On November 9, 1981 appellant was tried before a jury and convicted of two counts of armed robbery and two counts of aggravated assault. His motion for new trial was denied on October 1, 1982.
1. As his first enumeration of error, appellant raises the general grounds. After reviewing the evidence of record in the light most favorable to the jury’s verdict, we conclude that any rational trier of fact could have found the appellant guilty of all counts of armed robbery and aggravated assault beyond a reasonable doubt. Jackson v. Virginia, 443 U. S. 307 (99 SC 2781, 61 LE2d 560) (1979); see Watkins v. State, 249 Ga. 3 (287 SE2d 24) (1982); Hurt v. State, 158 Ga. App. 722 (282 SE2d 192) (1981).
2. Appellant next contends that the trial court erred “to the substantial prejudice of the appellant” in the charge to the jury. Argument presented on this point is vague and sketchy and comes perilously close to lacking specificity sufficient to be addressed by this court. See generally Pitts v. State, 197 Ga. 317 (2) (28 SE2d 864) (1944); Jackson v. State, 181 Ga. 753 (1) (184 SE 279) (1936). Although his brief contains no reference to any inclusion or omission upon which his assertion of resulting prejudice is based, appellant apparently contends that the charge was fatally defective in the area of criminal intent and the state’s burden of proof regarding such intent. We disagree. “The court fully charged on reasonable doubt and presumption of innocence, and when viewed as a whole sufficiently established the state’s burden of proof.” Huffman v. State, 149 Ga. App. 464, 465 (254 SE2d 489) (1979); Smith v. State, 159 Ga. App. 349 (2) (283 SE2d 324) (1981).

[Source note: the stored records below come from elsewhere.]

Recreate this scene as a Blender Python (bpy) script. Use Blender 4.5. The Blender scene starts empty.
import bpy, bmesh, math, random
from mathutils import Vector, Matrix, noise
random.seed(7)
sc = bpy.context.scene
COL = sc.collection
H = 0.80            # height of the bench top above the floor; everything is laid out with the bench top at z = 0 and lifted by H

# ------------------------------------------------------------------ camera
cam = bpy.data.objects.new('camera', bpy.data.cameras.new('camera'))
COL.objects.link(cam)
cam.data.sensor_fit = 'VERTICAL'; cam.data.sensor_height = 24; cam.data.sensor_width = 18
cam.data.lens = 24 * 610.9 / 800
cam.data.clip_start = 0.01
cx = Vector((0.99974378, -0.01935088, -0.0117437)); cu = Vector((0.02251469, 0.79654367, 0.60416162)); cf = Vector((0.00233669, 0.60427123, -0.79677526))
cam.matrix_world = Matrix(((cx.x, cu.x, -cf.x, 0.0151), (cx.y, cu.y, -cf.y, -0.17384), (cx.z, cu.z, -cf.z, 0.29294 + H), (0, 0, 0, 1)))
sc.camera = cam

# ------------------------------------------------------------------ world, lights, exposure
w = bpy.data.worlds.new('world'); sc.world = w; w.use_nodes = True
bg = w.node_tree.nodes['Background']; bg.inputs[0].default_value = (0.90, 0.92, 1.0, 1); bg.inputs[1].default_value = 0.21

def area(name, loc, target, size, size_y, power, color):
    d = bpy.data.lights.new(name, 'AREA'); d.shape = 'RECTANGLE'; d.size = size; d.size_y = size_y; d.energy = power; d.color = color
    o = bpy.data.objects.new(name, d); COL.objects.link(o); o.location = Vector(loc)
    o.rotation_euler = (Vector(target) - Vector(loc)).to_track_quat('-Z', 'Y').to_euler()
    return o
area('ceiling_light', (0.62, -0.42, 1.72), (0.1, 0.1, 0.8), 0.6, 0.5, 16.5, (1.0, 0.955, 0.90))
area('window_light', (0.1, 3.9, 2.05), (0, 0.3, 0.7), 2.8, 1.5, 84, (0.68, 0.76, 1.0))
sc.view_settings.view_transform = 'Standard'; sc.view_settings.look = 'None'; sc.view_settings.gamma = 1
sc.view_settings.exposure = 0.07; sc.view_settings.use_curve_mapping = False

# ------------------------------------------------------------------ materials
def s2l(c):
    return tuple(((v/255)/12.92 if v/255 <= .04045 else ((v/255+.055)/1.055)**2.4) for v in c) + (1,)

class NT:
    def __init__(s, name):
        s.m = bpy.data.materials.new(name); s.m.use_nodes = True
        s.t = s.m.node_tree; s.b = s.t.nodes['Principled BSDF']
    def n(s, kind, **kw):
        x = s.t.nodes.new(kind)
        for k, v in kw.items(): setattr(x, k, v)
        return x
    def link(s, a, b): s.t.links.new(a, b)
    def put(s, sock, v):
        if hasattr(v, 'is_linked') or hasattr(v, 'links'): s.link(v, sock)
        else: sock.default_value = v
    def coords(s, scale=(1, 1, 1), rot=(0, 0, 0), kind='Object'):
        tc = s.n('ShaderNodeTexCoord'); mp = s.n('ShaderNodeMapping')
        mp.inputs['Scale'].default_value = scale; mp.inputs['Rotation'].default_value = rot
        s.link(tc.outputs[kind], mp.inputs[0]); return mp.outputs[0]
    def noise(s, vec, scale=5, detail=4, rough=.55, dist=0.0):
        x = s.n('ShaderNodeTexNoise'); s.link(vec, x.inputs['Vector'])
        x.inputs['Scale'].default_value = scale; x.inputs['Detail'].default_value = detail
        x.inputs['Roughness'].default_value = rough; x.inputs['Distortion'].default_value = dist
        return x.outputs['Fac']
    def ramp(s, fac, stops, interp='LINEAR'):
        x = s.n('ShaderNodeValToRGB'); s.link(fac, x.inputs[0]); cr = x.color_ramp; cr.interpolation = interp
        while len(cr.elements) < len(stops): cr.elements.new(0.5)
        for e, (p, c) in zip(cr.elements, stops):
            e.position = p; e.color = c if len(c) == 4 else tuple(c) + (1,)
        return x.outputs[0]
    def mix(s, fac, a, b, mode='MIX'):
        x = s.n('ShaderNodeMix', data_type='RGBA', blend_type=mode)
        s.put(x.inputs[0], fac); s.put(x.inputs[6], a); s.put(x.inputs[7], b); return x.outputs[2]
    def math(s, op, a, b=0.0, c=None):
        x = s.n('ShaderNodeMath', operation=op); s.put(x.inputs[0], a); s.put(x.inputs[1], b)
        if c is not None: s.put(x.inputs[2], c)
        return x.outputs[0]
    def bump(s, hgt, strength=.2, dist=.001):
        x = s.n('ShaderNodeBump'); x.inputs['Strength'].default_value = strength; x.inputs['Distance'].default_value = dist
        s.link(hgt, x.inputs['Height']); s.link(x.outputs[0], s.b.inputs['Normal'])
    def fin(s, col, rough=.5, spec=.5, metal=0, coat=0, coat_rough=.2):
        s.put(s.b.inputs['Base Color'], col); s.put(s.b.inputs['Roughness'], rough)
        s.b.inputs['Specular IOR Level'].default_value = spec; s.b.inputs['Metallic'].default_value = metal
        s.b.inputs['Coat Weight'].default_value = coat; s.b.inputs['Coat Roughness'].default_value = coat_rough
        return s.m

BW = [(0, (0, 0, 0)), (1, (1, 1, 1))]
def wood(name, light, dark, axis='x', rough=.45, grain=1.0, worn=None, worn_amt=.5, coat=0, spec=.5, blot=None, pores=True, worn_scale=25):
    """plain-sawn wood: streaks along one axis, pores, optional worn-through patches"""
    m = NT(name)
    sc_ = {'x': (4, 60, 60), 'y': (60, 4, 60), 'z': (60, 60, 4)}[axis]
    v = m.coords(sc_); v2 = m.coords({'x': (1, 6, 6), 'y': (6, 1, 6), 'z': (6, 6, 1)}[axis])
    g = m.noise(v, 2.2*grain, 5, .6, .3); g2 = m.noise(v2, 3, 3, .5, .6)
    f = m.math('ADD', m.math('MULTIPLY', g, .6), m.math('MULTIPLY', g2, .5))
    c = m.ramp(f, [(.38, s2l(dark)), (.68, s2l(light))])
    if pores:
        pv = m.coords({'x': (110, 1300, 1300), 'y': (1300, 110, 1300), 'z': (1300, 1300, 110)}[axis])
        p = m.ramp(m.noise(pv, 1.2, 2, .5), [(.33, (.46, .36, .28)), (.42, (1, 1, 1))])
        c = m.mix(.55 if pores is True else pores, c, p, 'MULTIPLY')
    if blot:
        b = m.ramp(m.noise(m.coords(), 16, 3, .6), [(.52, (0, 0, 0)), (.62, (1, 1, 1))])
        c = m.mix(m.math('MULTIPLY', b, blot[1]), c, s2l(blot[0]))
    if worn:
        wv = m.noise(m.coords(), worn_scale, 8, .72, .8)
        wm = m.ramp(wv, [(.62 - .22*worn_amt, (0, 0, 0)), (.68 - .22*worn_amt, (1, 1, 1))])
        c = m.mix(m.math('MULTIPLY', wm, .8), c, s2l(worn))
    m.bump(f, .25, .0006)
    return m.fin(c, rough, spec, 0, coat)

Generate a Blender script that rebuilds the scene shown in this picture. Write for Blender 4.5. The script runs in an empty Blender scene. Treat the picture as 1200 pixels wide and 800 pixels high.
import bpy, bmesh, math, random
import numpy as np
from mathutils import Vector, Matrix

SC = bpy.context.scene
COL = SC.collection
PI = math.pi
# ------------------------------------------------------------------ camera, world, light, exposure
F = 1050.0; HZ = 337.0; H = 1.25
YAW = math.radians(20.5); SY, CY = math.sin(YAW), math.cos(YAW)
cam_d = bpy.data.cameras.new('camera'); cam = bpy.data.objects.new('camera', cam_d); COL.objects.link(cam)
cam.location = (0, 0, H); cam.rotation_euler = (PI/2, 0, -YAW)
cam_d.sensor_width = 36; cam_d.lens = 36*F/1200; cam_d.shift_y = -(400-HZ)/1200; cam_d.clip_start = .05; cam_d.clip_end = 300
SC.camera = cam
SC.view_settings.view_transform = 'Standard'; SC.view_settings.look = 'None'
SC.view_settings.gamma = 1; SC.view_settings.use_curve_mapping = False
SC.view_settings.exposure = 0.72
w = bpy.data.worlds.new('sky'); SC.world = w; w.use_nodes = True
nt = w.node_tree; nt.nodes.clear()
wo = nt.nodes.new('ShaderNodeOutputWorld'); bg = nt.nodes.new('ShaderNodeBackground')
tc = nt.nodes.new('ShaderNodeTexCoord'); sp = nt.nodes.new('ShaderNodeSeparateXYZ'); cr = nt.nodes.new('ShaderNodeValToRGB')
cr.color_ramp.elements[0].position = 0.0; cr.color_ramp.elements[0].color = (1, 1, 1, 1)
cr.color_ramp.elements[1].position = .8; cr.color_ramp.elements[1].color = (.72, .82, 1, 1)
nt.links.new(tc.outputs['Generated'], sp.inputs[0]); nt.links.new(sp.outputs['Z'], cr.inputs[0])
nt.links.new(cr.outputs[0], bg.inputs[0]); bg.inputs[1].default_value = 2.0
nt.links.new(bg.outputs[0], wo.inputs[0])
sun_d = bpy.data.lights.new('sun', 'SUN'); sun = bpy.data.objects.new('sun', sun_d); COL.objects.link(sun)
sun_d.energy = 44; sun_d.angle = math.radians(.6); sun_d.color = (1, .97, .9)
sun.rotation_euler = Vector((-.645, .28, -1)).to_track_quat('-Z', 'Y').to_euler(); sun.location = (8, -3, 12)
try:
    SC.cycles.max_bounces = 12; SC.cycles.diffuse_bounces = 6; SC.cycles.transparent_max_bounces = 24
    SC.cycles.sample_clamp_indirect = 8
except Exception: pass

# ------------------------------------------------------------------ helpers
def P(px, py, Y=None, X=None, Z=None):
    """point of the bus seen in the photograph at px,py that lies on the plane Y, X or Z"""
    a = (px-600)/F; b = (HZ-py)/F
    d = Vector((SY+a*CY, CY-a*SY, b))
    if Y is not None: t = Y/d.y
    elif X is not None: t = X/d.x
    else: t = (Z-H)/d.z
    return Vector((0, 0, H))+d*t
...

The trial court further charged on voluntary intoxication and insanity, and such instructions were supported by the evidence of record. “A trial court’s charge to the jury must be read as a whole in determining whether the charge contained error.” Wood v. State, 243 Ga. 273, 274 (253 SE2d 751) (1979); Ellison v. State, 158 Ga. App. 419 (2) (280 SE2d 371) (1981). Although not a model of erudition, “[t]he *270charge was legally correct and sufficiently clear to be understood by jurors of ordinary capacity and understanding and that is all that is required.” Blackman v. State, 158 Ga. App. 463, 464 (280 SE2d 872) (1981).
Decided April 11, 1983. Robert S. Lanier, Jr., for appellant. J. Lane Johnston, District Attorney, N. Jackson Cotney, Jr., Assistant District Attorney, for appellee.3. For the foregoing reasons, the trial court’s denial of appellant’s motion for new trial was not error.
Judgment affirmed.
Quillian, P. J, and Sognier, J., concur.